The entries below contain a line with "Model this scene" and a line with "COL = S.collection". Quote exactly those two lines and all lines between them.
— begin TASK INPUT —
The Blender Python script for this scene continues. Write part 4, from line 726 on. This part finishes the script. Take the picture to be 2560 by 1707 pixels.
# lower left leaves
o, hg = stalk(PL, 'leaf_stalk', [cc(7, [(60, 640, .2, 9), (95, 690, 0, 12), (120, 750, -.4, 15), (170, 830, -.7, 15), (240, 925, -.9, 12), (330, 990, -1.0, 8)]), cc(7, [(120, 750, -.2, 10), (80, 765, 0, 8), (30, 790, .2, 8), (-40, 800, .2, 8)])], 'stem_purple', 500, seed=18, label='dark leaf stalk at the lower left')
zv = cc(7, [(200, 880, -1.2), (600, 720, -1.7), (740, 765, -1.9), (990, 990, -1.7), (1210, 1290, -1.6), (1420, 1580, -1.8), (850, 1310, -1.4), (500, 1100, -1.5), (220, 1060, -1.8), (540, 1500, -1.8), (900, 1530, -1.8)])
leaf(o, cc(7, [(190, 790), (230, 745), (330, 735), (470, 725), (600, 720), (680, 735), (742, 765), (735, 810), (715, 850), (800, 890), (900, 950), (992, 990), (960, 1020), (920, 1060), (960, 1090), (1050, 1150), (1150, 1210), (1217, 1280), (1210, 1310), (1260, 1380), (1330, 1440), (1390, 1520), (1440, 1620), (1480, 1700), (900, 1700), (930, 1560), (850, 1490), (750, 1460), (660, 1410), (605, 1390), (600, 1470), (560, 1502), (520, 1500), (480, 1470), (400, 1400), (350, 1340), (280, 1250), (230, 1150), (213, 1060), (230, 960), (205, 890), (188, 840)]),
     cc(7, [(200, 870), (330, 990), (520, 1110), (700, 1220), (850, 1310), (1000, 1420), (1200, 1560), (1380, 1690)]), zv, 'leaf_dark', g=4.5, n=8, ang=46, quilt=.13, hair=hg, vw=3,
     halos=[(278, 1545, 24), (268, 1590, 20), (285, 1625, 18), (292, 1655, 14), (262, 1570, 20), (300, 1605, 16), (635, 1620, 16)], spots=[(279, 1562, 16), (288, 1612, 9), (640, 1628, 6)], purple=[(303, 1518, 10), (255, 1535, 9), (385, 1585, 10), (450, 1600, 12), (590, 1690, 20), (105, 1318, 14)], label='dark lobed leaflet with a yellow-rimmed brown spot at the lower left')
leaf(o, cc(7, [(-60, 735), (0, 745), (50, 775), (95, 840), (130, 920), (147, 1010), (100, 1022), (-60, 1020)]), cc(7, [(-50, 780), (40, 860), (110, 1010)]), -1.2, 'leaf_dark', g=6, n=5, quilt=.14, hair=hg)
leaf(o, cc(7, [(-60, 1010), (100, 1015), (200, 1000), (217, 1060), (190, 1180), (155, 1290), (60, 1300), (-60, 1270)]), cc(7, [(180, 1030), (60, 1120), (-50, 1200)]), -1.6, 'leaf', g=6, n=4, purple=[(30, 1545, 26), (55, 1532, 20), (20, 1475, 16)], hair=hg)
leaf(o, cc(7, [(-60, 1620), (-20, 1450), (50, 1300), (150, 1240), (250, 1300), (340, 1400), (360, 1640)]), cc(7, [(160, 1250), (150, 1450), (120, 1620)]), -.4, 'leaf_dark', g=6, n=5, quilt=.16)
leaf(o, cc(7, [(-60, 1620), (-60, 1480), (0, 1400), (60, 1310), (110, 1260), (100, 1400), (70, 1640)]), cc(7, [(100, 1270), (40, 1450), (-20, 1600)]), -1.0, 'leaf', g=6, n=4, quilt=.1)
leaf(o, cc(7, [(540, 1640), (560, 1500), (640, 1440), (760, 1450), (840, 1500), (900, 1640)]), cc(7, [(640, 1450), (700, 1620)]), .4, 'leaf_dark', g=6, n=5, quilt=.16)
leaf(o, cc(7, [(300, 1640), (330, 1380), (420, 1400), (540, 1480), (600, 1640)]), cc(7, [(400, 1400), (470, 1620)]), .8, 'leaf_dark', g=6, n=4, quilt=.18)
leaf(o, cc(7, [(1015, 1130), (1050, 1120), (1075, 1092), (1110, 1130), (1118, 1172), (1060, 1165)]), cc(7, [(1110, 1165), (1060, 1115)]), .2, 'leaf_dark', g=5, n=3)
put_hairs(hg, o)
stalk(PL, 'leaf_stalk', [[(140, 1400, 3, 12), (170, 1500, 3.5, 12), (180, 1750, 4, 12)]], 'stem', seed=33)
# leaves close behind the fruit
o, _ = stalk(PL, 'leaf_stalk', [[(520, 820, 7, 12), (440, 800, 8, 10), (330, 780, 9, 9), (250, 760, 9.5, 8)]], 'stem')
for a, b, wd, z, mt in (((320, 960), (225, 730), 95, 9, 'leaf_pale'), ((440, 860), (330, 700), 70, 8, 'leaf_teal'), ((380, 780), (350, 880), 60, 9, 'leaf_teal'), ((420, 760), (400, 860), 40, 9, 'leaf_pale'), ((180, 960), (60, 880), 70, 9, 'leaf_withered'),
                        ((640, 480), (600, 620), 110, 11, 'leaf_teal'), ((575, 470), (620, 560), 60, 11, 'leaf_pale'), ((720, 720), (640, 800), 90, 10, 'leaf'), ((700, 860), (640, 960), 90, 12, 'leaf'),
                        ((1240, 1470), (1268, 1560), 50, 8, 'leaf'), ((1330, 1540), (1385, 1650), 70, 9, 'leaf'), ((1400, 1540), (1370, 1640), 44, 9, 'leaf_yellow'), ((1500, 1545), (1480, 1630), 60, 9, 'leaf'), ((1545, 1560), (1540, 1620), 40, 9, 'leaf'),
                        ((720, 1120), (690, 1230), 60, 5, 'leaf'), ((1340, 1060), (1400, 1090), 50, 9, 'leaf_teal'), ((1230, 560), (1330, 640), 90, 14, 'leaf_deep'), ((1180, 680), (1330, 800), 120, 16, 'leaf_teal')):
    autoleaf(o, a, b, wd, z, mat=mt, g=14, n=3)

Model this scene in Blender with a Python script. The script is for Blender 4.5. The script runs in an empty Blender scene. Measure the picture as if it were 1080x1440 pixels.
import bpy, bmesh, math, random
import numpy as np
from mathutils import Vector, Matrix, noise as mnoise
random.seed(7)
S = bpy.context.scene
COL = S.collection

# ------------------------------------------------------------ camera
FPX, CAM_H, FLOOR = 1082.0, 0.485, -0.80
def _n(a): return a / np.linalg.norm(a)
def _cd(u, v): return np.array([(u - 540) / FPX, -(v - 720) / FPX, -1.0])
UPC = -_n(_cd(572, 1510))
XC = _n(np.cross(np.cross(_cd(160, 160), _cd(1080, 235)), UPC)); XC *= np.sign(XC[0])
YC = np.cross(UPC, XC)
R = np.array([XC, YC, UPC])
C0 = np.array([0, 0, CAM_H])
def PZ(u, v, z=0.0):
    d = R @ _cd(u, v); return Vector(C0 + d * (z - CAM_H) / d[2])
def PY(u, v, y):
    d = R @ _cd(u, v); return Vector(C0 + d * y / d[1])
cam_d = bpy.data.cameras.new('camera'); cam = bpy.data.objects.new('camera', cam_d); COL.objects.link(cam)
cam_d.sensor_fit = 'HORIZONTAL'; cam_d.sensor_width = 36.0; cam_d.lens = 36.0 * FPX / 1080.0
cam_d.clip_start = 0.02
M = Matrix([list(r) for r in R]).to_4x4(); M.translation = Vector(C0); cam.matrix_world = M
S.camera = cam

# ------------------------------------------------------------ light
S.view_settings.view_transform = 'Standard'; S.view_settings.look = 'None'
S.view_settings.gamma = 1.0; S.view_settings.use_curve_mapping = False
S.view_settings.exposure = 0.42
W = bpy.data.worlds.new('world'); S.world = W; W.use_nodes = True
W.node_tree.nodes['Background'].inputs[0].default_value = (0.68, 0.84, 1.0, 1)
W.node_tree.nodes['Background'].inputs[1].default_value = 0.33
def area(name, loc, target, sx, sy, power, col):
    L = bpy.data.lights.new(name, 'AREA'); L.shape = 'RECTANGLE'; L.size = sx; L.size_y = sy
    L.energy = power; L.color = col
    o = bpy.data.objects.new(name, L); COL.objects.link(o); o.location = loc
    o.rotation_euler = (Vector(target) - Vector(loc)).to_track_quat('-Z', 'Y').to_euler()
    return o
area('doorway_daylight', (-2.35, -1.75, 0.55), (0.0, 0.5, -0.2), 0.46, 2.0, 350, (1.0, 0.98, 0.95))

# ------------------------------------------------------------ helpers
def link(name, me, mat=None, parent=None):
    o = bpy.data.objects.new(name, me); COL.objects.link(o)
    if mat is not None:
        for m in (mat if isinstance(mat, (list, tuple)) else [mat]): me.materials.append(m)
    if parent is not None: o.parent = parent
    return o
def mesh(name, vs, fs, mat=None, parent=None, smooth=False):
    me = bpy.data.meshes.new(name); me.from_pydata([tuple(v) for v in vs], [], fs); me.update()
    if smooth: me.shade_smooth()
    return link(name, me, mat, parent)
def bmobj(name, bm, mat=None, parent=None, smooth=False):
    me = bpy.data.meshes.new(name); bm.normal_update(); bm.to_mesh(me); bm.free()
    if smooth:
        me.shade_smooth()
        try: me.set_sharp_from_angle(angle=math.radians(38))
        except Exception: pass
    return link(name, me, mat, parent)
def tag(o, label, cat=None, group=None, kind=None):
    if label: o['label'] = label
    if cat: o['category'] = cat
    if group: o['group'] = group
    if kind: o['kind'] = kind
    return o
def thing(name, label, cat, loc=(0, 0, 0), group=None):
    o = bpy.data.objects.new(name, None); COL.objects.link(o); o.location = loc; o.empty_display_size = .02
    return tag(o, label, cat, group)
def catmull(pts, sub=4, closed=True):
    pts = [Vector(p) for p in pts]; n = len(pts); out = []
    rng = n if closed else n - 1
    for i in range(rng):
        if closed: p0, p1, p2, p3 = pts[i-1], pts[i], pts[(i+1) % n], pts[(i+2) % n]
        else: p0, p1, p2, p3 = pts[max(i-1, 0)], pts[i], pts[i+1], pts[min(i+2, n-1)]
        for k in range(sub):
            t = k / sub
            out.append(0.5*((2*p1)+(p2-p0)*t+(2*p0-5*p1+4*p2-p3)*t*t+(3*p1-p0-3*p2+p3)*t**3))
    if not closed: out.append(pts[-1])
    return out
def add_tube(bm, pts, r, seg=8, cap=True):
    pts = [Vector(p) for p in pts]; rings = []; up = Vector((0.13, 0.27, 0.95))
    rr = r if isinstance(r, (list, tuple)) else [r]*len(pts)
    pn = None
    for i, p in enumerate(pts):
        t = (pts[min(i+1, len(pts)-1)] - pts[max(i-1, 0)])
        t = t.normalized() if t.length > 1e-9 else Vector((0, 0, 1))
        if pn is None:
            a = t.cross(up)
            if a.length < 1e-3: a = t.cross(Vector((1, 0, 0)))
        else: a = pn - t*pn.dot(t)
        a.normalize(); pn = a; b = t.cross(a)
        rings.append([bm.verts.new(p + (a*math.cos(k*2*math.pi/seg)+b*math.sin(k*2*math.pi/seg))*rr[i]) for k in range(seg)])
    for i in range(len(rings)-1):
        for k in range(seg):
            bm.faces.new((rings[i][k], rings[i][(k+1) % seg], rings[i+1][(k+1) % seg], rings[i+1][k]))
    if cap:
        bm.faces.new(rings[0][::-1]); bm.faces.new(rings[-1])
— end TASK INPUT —
- [SOLUTION FOR THIS EXERCISE]
Model this scene in Blender with a Python script. The script is for Blender 4.5. The script runs in an empty Blender scene. Measure the picture as if it were 1080x1440 pixels.
import bpy, bmesh, math, random
import numpy as np
from mathutils import Vector, Matrix, noise as mnoise
random.seed(7)
S = bpy.context.scene
COL = S.collection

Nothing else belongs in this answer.